THÉÂTRE – Johanna Boyé a réactualisé avec Elisabeth Ventura le conte de Hoffmann au Vieux-Colombier. Un spectacle bien joué, mais au rythme inégal.
C’est le soir de Noël, les parents (Véronique Vella et Nicolas Chupin parfaits) de Clara (Mélissa Polonie, gamine à souhait) attendent la visite de son parrain Drosselmeyer, un horloger spécialiste en automates (Yoann Gasiorowski). Depuis un accident, leur fille a une cicatrice sur le visage et se déplace avec une attelle à la jambe. Elle pourrait l’enlever mais s’y refuse. Elle refuse aussi de sortir de la maison au grand désespoir de sa mère qui espère rencontrer le maire de la ville grâce à Drosselmeyer. Ce dernier débarque avec un cadeau qui va bouleverser le quotidien de l’enfant : un soldat grandeur nature, dont la bouche sert de casse-noisettes (impeccable Baptiste Chabauty). Mais son paternel casse le jouet.
Dans le même esprit que La Reine des neiges, l’histoire oubliée, d’après le conte d’Andersen, déjà au théâtre du Vieux-Colombier, Johanna Boyé et Élisabeth Ventura ont réactualisé Casse-Noisette et le Roi des souris, le conte d’E. T. A. Hoffmann dans la traduction d’Alexandre Dumas. « Très librement », il est d’ailleurs rebaptisé Casse-Noisette ou le royaume de la nuit (Éditions Avant-scène théâtre).
Le Roi Lion, Notre-Dame de Paris, Bigre… Les spectacles à voir pour les fêtes de fin d’année
Ministre de la Dissolution
Le frère de la fillette a disparu au profit de cette dernière qui prend son courage à deux mains pour suivre le soldat dans un univers inconnu : « À cœur vaillant, rien d’impossible », assure son protecteur. Pour les deux autrices, il s’agit moins de croire en ses rêves que de raconter une histoire de résilience. À l’instar de Casse-Noisette, Clara doit se « réparer », surmonter ses peurs, faire la paix avec elle-même.
« Un peu d’audace », lui conseille Drosselmeyer. Johanna Boyé et Elisabeth Ventura n’en manquent pas. Clara et son compagnon pénètrent dans le monde de la nuit gouverné par un dictateur aux accents mélenchonistes. On n’est plus au royaume des poupées et de la gourmandise, mais au pays du roi Pirlipat en guerre avec la reine des souris, la méchante Dame Mauserink. On croit entendre le mot « misogynie », Clara est nommé ministre de la Dissolution. Sa mère entend briller en société, son père est ridiculisé.

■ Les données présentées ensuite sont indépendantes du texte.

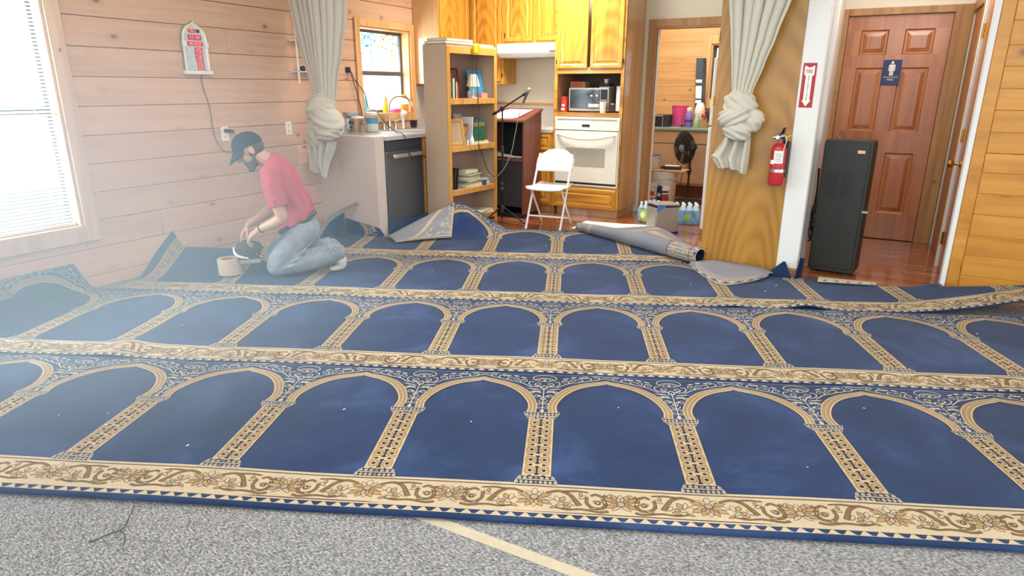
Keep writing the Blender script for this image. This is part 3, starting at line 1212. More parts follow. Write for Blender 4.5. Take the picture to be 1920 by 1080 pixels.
def S2(u, v):
    p = flat(u, v)
    z = BASEZ + ripple(u - 3, v + 1)
    f = bump(v, 2 * ROW - .16, .12)
    z += .165 * sm(v, 2.36, 2.90) * (1 - sm(u, -2.5, -2.05))
    z += .034 * bump(u, 1.66, .13) * f + .012 * bump(u, 1.2, .12) * f
    if u > 2.25:
        q = (u - 2.25)
        z += .17 * q ** 1.35 * (1 if q < 1.3 else 1)
    p.z = z
    return wallbend(p)


UP, VP = -1.05, 4.445


def S3(u, v):
    p = flat(u, v)
    z = BASEZ + ripple(u + 1, v - 2)
    lift = 0.265 * sm(v, 3.90, 4.50) ** 0.9 * (1 - sm(u, UP, UP + .62)) * sm(u, UP - .9, UP)
    z += lift
    r = .03                                                 # turns up the end of the counter wall
    if p.x < -4.05:
        br = 4.812 - .012 - r
        d = p.y - br
        if d > 0:
            if d < r * PI / 2:
                t = d / r
                p.y = br + r * math.sin(t)
                z += r * (1 - math.cos(t))
            else:
                p.y = br + r
                z += r + d - r * PI / 2
    p.z = z
    return p


SURF = [S0, S1, S2, S3]
RUGS = []
specs = [
    ('navy prayer rug with arched bays, nearest strip beside the grey floor', (-4.6, 3.5), (-.236, .962)),
    ('navy prayer rug, second strip from the grey floor, curling up under the window', (-4.9, 3.7), (-.19, .962)),
    ('navy prayer rug, third strip, under the kneeling man, cut round the white post', (-3.11, 3.9), (-.19, .962)),
    ('navy prayer rug at the kitchen edge, corner folded over and far end rolled up', (-3.0, 1.3), (-.19, .980)),
]
for k, (lab, (u0, u1), (v0, v1)) in enumerate(specs):
    V0 = k * ROW
    root = thing('prayer_rug', lab, 'rug', (flat((u0 + u1) / 2, V0 + .4).x, flat((u0 + u1) / 2, V0 + .4).y, 0), 0, 'navy prayer rugs laid in strips')
    RUGS.append(root)
    sh = Sheet()
    sh.grid(u0, u1, V0 + v0, V0 + v1, 0.018 if k == 3 else 0.022, NAVY)
    for c in range(-9, 8):
        if u0 - .4 < c * .6 < u1 + .4:
            sh.motif(TILE, c * .6, V0, u0 + .004, u1 - .004, V0 + v0 + .004, V0 + v1 - .006)
            sh.motif(BORDER, c * .6, V0, u0 + .004, u1 - .004, V0 + v0 + .004, V0 + v1)
    if k in (0, 1):
        sh.cut((X0 - .155 + (.02 if k == 0 else 0), 0) and uv_of(X0 - .155, 2.0), (EU.x, EV.x))
    if k == 2:
        sh.cut(uv_of(X0 - .20, 2.0), (EU.x, EV.x))
        sh.cut(uv_of(0, 5.262), (-EU.y, -EV.y))
        sh.split((0, 2.80), (0, 1))                        # the man has turned this end back
        sh.split((-2.15, 2.8), (1, 0))
        sh.drop(lambda u, v: u < -2.15 and v > 2.80)
    if k == 3:
        sh.cut(uv_of(-4.47, 4), (EU.x, EV.x))
        # far right lies beyond the rolled part
        a, b = Vector((.235, 4.445)), Vector((1.12, 3.22))
        d = b - a
        sh.cut(a, (d.y, -d.x) if (Vector((-2, 3.5)) - a).dot(Vector((d.y, -d.x))) > 0 else (-d.y, d.x))
        # under the folded corner, and round the end of the counter wall
        a, b = Vector((UP - .01, VP)), Vector((-1.60, 3.93))
        d = b - a
        nn = Vector((d.y, -d.x))
        if (Vector((0, 3.5)) - a).dot(nn) < 0:
            nn = -nn

        def gone(u, v, a=a, nn=nn):
            p = flat(u, v)
            if u > -1.615 and (Vector((u, v)) - a).dot(nn) < 0:
                return True
            if u <= -1.615:
                if p.x < -4.04:
                    top = 4.860 + .17 * (-p.x - 4.06)
                    return p.y > top
                return p.y > 4.80 and p.x < -4.0
            return False
        sh.split(uv_of(-4.06, 4.86), (lambda n_: (n_.dot(EU), n_.dot(EV)))(Vector((.17, 1, 0))))
        sh.split(uv_of(-4.04, 4.5), (EU.x, EV.x))
        sh.split(uv_of(-4.00, 4.5), (EU.x, EV.x))
        sh.split(uv_of(-4.0, 4.80), (EU.y, EV.y))
        sh.split(a, nn)
        sh.split((-1.615, 4), (1, 0))
        sh.drop(gone)
    sh.drape('pile_sheet', SURF[k], root)

# --- folded corner against the bookcase (grey backing up)
fold = RUGS[3]
c1, c2 = Vector((0, 0, .03)) + flat(-1.625, 3.90), S3(UP, VP) + Vector((0, 0, .004))
d1, d2 = flat(-1.475, 3.70) + Vector((0, 0, .034)), flat(-1.0, 3.93) + Vector((0, 0, .036))


def SF(s, t):
    """s: 0 crease .. 0.55 free edge, t: 0 .. 0.8 along the crease"""
    a, b = s / .55, t / .8
    A = c1.lerp(c2, b)
    B = d1.lerp(d2, b)
    p = A.lerp(B, a)
    p.z += .020 * math.sin(PI * min(1, a * 1.15)) * (1 - .4 * b) + .035 * b * (1 - b)
    return p


sh = Sheet()
sh.grid(0, .55, 0, .8, .03, BACK)
mo = Motif()
arc = smooth2([(.53, .14), (.44, .30), (.30, .42), (.16, .50), (.02, .60)], 5)
arc2 = smooth2([(.53, .20), (.45, .34), (.32, .465), (.18, .545), (.02, .66)], 5)
mo.band(arc, arc2, BCREAM, 1)
mo.stroke(arc, .008, CREAM, 2)
mo.stroke(arc2, .006, OCHRE, 2)
mo.stroke([(.52, .02), (.52, .78)], .014, BCREAM, 1)
mo.stroke([(.02, .785), (.54, .785)], .02, OCHRE, 2)
rg = random.Random(5)
for _ in range(34):
    c = (rg.uniform(.05, .5), rg.uniform(.4, .76))
    if c[1] > .74 - .95 * c[0] + .06:
        mo.spiral(c, rg.uniform(.018, .034), rg.uniform(0, 6), 1.1, .0065, PALE, 3, rg.choice((-1, 1)))
        mo.leaf((c[0] + .02, c[1]), rg.uniform(0, 6), .05, .013, PALE, 2)
sh.motif(mo, 0, 0, 0.004, .546, .004, .796)
sh.drape('folded_corner', SF, fold, edge_mat=OCHRE)

# --- lifted end leaning on the counter wall (seen edge-on) with the dark pile below it
rib = [flat(*uv_of(-4.46, 4.30)) + Vector((0, 0, .015)), Vector((-4.50, 4.46, .09)), Vector((-4.52, 4.60, .18)), Vector((-4.43, 4.70, .26)), Vector((-4.30, 4.785, .335))]
ribc = bez(rib, 5)


def SR(s, t):
    i = min(len(ribc) - 2, int(t / .8 * (len(ribc) - 1)))
    f = t / .8 * (len(ribc) - 1) - i
    p = ribc[i].lerp(ribc[i + 1], f)
    wd = .10 * (1 - .75 * t / .8)
    return p + Vector((.55, -.45, -.55)).normalized() * (wd * s / .1)


sh = Sheet()
sh.grid(0, .1, 0, .8, .02, BACK)
mo = Motif()
for k in range(26):
    mo.stroke([(.086, .03 * k), (.086, .03 * k + .017)], .016, LINE if k % 2 else CREAM, 2)
sh.motif(mo, 0, 0, 0, .1, 0, .8)
sh.drape('lifted_end', SR, fold)


def SB(s, t):
    i = min(len(ribc) - 2, int(t / .8 * (len(ribc) - 1)))
    f = t / .8 * (len(ribc) - 1) - i
    top = ribc[i].lerp(ribc[i + 1], f) + Vector((.02, -.005, -.035))
    low = Vector((-4.44, 4.36, .012)).lerp(Vector((-4.36, 4.795, .07)), t / .8)
    return top.lerp(low, s / .2)


sh = Sheet()
sh.grid(0, .2, 0, .62, .03, NAVY)
sh.drape('lifted_end', SB, fold)
sh = Sheet()
sh.grid(0, .55, 0, .12, .03, NAVY)
sh.drape('turned_up_edge', lambda s, t: Vector((-4.030 - .006 * t / .1, 4.93 + s, .012 + t * (1 - .3 * s))), fold)

# --- rolled end: blue pile inside, grey backing outside
ra, rb = flat(.20, 4.43), flat(1.17, 3.19)
rl = (rb - ra).length
rd = (rb - ra).normalized()
rn = Vector((rd.y, -rd.x, 0))
if rn.dot(Vector((0, -1, 0))) < 0:
    rn = -rn                     # towards the viewer


def SRoll(s, t):
    """s along the roll 0..rl, t round it: 0 underneath in front .. over the top .. back flap"""
    x = s / rl
    r = .040 + .026 * x + .012 * math.sin(3.0 * x)
    axis = ra + rd * (s * 1.0) + Vector((0, 0, .022 + r))
    a = -1.9 + t / r
    amax = 2.6
    flapw = .34 * sm(x, .05, .42) * (1 - .55 * sm(x, .5, 1.0)) + .05
    if a < amax:
        return axis + rn * (r * math.cos(a)) + Vector((0, 0, r * math.sin(a)))
    ex = (a - amax) * r
    p0 = axis + rn * (r * math.cos(amax)) + Vector((0, 0, r * math.sin(amax)))
    k = min(1.0, ex / .30)
    p = p0 - rn * (flapw * k)
    zf = .05 + .07 * bump(x, .42, .22)
    p.z = p0.z + (zf - p0.z) * sm(k, 0, 1)
    return p


sh = Sheet()
TMAX = .58
sh.grid(0, rl, 0, TMAX, .02, BACK)
mo = Motif()
e0, e1 = rl * .80, rl - .02
mo.rect(e0, e1, .02, TMAX - .01, BCREAM, 1, .03, .03)
for s in (e0 + .006, e1 - .05):
    mo.stroke([(s, .01), (s, TMAX - .01)], .008, LINE, 2)
rg = random.Random(11)
for k in range(9):
    t0 = .03 + .06 * k
    for q in range(4):
        mo.leaf((e0 + .05 + .055 * q, t0 + rg.uniform(-.01, .01)), rg.uniform(0, 6.3), .06, .026, OCHRE, 2, GREY, .004)
for k in range(14):
    mo.stroke([(rl - .012, .03 + .04 * k), (rl - .012, .05 + .04 * k)], .024, LINE if k % 2 else PALE, 2)
a1 = smooth2([(.14, .02), (.20, .10), (.20, .19), (.30, .235), (.52, .29), (.66, .40), (.66, .50), (.70, .57)], 6)
a2 = [(p[0] + .03, p[1] - .028) for p in a1]
mo.band(a1, a2, BCREAM, 1)
mo.stroke(a1, .008, OCHRE, 2)
mo.stroke(a2, .008, CREAM, 2)
mo.rect(.74, e0 - .02, .40, .475, BCREAM, 1)
for k in range(22):
    mo.disc((.77 + .028 * k, .437 + (.012 if k % 2 else -.012)), .009, .008, GREY, 2, 6)
mo.stroke([(.74, .40), (e0 - .02, .40)], .006, OCHRE, 2)
mo.stroke([(.74, .475), (e0 - .02, .475)], .006, OCHRE, 2)
for _ in range(60):
    c = (rg.uniform(.02, .62), rg.uniform(.05, .55))
    if c[1] > .12 + .5 * c[0] or c[0] < .12:
        mo.spiral(c, rg.uniform(.016, .03), rg.uniform(0, 6), 1.1, .0065, PALE, 3, rg.choice((-1, 1)))
sh.motif(mo, 0, 0, .002, rl - .002, .004, TMAX - .004)
sh.drape('rolled_end', SRoll, fold, edge_mat=PALE)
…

Ce qui n’empêche pas les adaptatrices de montrer le coup de foudre entre la princesse Pirlipat (Charlotte Van Bervesselès) et Casse-Noisette. Les sept acteurs de la Comédie-Française jouent avec brio souvent plusieurs rôles, chantent et dansent, se démènent pour nous entraîner dans des aventures inédites. Mais qui manquent d’harmonie et de fluidité.
Car, est-ce parce que c’était un vendredi soir, on a trouvé le temps long – la durée de la pièce est « estimée » à une heure trente-cinq. Malgré les effets de lumière et de musique, la magie n’est pas toujours au rendez-vous et le rythme de la mise en scène en souffre. Ce qui n’a pas l’air de déranger les têtes blondes installées sur des rehausseurs.
Par bonheur, dans la troisième partie, l’insolente Fée Dragée (Pétillante Coraly Zahonero) a relancé notre intérêt. « Tu es moche ! », a-t-elle balancé à Clara. Libérée, elle confie qu’elle préfère conseiller un chef d’État que s’occuper d’enfants ou d’adolescents. Tel est sans doute le message du spectacle : vivre sa vie sans tenir compte des diktats de toutes sortes. Si tel est le cas, Johanna Boyé et Elisabeth Ventura atteignent leur but.
» Casse-Noisette ou le royaume de la nuit, au théâtre du Vieux-Colombier (Paris 6e), jusqu’au 4 janvier 2026.